Advertisement
Advertisement

All the wrong moves

The Love of Women by Denise Neuhaus Faber $119 FROM page one, you know this is the tale of a woman you're going to adore or despise. She's educated, stylish and comes home every night thinking: ''What I need is a drink.'' Apart from its quirky heroine, equally at ease sleeping with men or women but with many of her ideas straight from the ark, this is an interesting book offering a twist on the good, old rites of passage novel.

Kristina resigns from an executive corporate job when she realises she is going to be fired and goes home to mother in Houston. She has done this before when her marriage broke up: now she is going home without a man, job or money and only the vaguest hopes for the future.
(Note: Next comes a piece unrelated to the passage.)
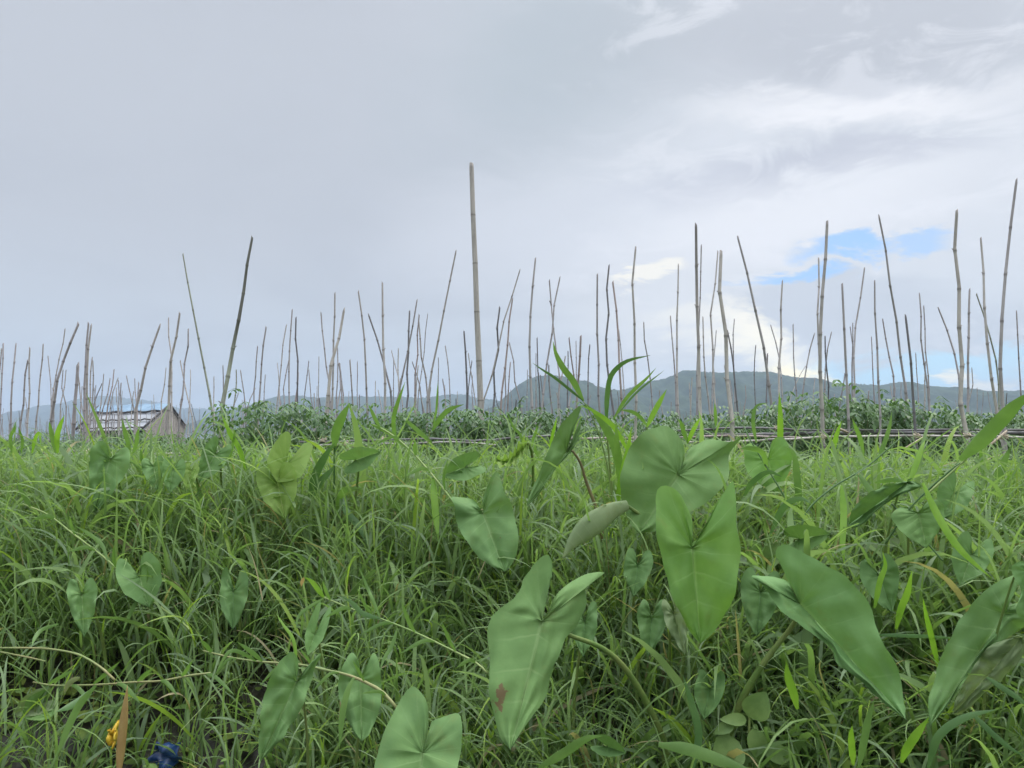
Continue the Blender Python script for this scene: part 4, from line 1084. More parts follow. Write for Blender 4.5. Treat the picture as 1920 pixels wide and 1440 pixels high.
def curled():
    d = 2.8
    top = [(932, 858), (945, 857), (958, 850), (968, 838), (975, 827), (988, 824)]; bot = [(926, 868), (944, 876), (962, 872), (978, 858), (990, 846), (992, 836)]
    A = catmull([P(x, y, d) for x, y in top], 20); B = catmull([P(x, y, d - .05) for x, y in bot], 20)
    root = empty('taro_plant', (A[0][0] + .1, d + .05, .3), 'curled crinkled yellow-green taro leaf near the foot of the tall thick post', 'taro plant', 'taro plants along the bank')
    V = []; Fc = []; uv = []; m = 13
    for i in range(20):
        for k in range(m):
            v = k / (m - 1); a, b = A[i], B[i]
            p = a + (b - a) * v; h_ = np.linalg.norm(b - a)
            p = p + np.array([0, .9, 0]) * h_ * math.sin(v * math.pi) + np.array([0, 0, 1]) * (.012 * math.sin(i * 1.9 + k) + .010 * math.sin(i * 3.1)) * (v if k > 6 else 1 - v)
            V.append(p); uv.append((i / 19, abs(v - .5) * 2))
    for i in range(19):
        for k in range(m - 1): a = i * m + k; Fc.append((a, a + 1, a + m + 1, a + m))
    mesh_obj('leaf_blade', local(root, V), Fc, M_taro['yellow'], root, uvs=uv)
    e = (A[-1] + B[-1]) / 2; SV = []; SF = []; tube(SV, SF, catmull([e, e + np.array([.02, .08, -.1]), e + np.array([.0, .1, -.55])], 12), [.005] * 12, 8)
    mesh_obj('leaf_stalk', local(root, SV), SF, M_stalk, root)
curled()

# ---------------------------------------------------------------- the tall grasses that stand out
GP = 'tall grasses rising over the bank'
grass_plant('tall_grass', 'tallest grass at centre, broad blades spreading against the hills', (1110, 900), 2.6,
    stems=[([(1150, 950), (1140, 880), (1125, 820), (1105, 770), (1093, 752)], 5, 2.5, 2.6, 2.55, M_runner)],
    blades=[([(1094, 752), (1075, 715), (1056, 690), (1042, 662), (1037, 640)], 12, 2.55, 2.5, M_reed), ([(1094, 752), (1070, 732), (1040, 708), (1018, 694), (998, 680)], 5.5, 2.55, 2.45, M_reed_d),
            ([(1165, 900), (1150, 830), (1120, 780), (1098, 757)], 16, 2.55, 2.5, M_reed), ([(1180, 850), (1150, 800), (1115, 772), (1088, 760)], 9, 2.5, 2.4, M_reed_b)], group=GP)
grass_plant('tall_grass', 'tall grass with one blade arching right across the hills, right of centre', (1150, 940), 2.7,
    stems=[([(1150, 940), (1142, 860), (1136, 790)], 6, 4, 2.7, 2.6, M_runner)],
    blades=[([(1137, 800), (1138, 750), (1143, 712), (1155, 692), (1178, 676), (1220, 666)], 9.5, 2.6, 2.5, M_reed_d), ([(1150, 786), (1172, 750), (1192, 728), (1212, 710), (1230, 690)], 7, 2.6, 2.5, M_reed),
            ([(1160, 775), (1185, 745), (1206, 725), (1245, 695)], 4, 2.6, 2.6, M_reed_d), ([(1180, 962), (1166, 900), (1158, 850), (1155, 790)], 16, 2.5, 2.4, M_reed),
            ([(1155, 960), (1165, 900), (1178, 840), (1184, 800)], 12, 2.45, 2.4, M_reed_b)], group=GP)
grass_plant('tall_grass', 'grass with a forked pair of blades right of the arching one, over the rounded leaf', (1215, 830), 2.9,
    stems=[([(1215, 880), (1214, 830), (1213, 795)], 5, 3, 2.9, 2.85, M_runner)],
    blades=[([(1213, 800), (1228, 770), (1240, 748), (1250, 730)], 10, 2.8, 2.8, M_reed_b), ([(1213, 798), (1200, 782), (1185, 772), (1160, 768)], 7, 2.8, 2.7, M_reed)], group=GP)
grass_plant('tall_grass', 'broad-bladed grass with a thick dark green top blade, left of the tall thick post', (625, 960), 3.0,
    stems=[([(630, 1000), (627, 930), (627, 850), (628, 835)], 6, 5, 3.0, 2.95, M_reed_d)],
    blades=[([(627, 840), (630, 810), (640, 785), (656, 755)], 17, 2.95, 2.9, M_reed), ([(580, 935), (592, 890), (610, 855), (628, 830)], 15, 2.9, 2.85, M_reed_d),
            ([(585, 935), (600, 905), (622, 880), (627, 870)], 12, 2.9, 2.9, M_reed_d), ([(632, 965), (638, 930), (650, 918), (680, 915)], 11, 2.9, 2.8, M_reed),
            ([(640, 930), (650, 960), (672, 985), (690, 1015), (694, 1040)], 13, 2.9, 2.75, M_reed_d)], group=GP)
grass_plant('tall_grass', 'grass whose long stem slants down from the tomatoes to the centre leaf', (900, 1040), 2.6,
    stems=[([(905, 1060), (880, 985), (845, 935), (810, 890), (770, 845), (735, 815), (700, 796)], 6, 4, 2.5, 2.9, M_runner)],
    blades=[([(770, 845), (730, 812), (705, 800), (690, 792)], 8, 2.9, 2.85, M_reed), ([(812, 895), (814, 930), (818, 975), (822, 1015)], 13, 2.7, 2.6, M_reed_b),
            ([(858, 945), (880, 990), (900, 1035), (915, 1080)], 9, 2.55, 2.5, M_reed)], group=GP)
grass_plant('tall_grass', 'grass stem crossing the tomatoes just left of the tall thick post, with one long blade', (800, 850), 3.2,
    stems=[([(805, 900), (800, 850), (806, 810)], 4, 3, 3.2, 3.15, M_runner)],
    blades=[([(810, 808), (825, 785), (842, 768), (870, 758)], 9, 3.15, 3.1, M_reed), ([(745, 835), (738, 800), (741, 770), (760, 715)], 8, 3.2, 3.1, M_reed),
            ([(810, 830), (775, 800), (762, 790), (755, 800)], 8, 3.2, 3.15, M_reed), ([(812, 800), (818, 770), (820, 740), (821, 715)], 4, 3.2, 3.1, M_reed)], group=GP)
grass_plant('tall_grass', 'upright lime-green blade in front of the pale stakes, right of the rounded leaf', (1462, 880), 2.9,
    blades=[([(1462, 880), (1463, 830), (1463, 780), (1461, 735)], 11, 2.9, 2.85, M_reed_b), ([(1418, 830), (1412, 790), (1418, 762), (1440, 755)], 7, 2.9, 2.9, M_reed)], group=GP)
grass_plant('tall_grass', 'broad green blade sweeping up to the right edge across the rails', (1700, 990), 2.2,
    stems=[([(1740, 925), (1790, 880), (1850, 825), (1858, 818)], 5, 4, 2.1, 2.1, M_runner), ([(1660, 1020), (1700, 960), (1755, 905), (1800, 868)], 5, 4, 2.15, 2.1, M_reed_d)],
    blades=[([(1800, 862), (1835, 832), (1875, 790), (1910, 755), (1950, 728)], 26, 2.1, 1.95, M_reed), ([(1730, 905), (1760, 970), (1800, 1030), (1860, 1085)], 13, 2.1, 1.95, M_reed_b)], group=GP)
grass_plant('tall_grass', 'grass with several lime blades around a long stem, mid right', (1600, 960), 2.3,
    stems=[([(1500, 1010), (1512, 960), (1560, 915), (1625, 875), (1690, 820)], 5, 3.5, 2.3, 2.4, M_reed_d), ([(1672, 945), (1710, 985), (1740, 1020), (1768, 1052)], 5, 4, 2.2, 2.1, M_reed_d)],
    blades=[([(1578, 910), (1582, 960), (1580, 1010), (1583, 1062)], 12, 2.3, 2.2, M_reed_b), ([(1610, 890), (1640, 930), (1662, 960)], 11, 2.3, 2.2, M_reed), ([(1640, 905), (1680, 900), (1710, 912)], 8, 2.3, 2.2, M_reed),
            ([(1705, 905), (1718, 870), (1728, 840), (1735, 825)], 10, 2.35, 2.4, M_reed_b), ([(1640, 870), (1655, 840), (1668, 800), (1672, 772)], 8, 2.5, 2.5, M_reed)], group=GP)
grass_plant('tall_grass', 'grass with arching grey-green blades between the rounded leaf and its yellowish neighbour', (1480, 1000), 2.4,
    stems=[([(1500, 1020), (1480, 950), (1440, 880), (1410, 830), (1395, 800)], 5, 3, 2.35, 2.5, M_reed_d)],
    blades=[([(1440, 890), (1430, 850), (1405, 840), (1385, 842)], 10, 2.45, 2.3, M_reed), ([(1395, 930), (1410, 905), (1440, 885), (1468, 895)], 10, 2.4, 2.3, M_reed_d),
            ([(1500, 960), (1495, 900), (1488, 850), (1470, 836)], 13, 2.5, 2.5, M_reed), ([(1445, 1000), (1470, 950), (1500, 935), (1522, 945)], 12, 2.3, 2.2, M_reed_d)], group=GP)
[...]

Suburban Houston, steamily hot, downbeat, tacky and poor, is a world away from New York, yet the people in it are just as complicated and Kristina cannot simply pass through to slough off a phase in her life.

Her dumpy, efficient, peevish mother finds Kristina's visit an imposition and finally finds the honesty to tell her so. And her slovenly, drug-addicted sister is scrabbling to get life together without the benefits of brains, husband or wealth.

Then there are the group of women, to whom she so consciously attaches the label ''friends''. Kristina believes she has never had any real friends and is eager to embrace the odd but likeable clutch of women attached to the local college where she finds a job teaching French.

In this group, Kristina meets the unsophisticated Lynette and a relationship ensues. At heart, this is not a happy love story but the telling of it is frank and upbeat and by the end, Kristina, while still in Houston, has moved on in terms of her personal development. A good-humoured look at relationships, despite the worthy American moralising towards the end.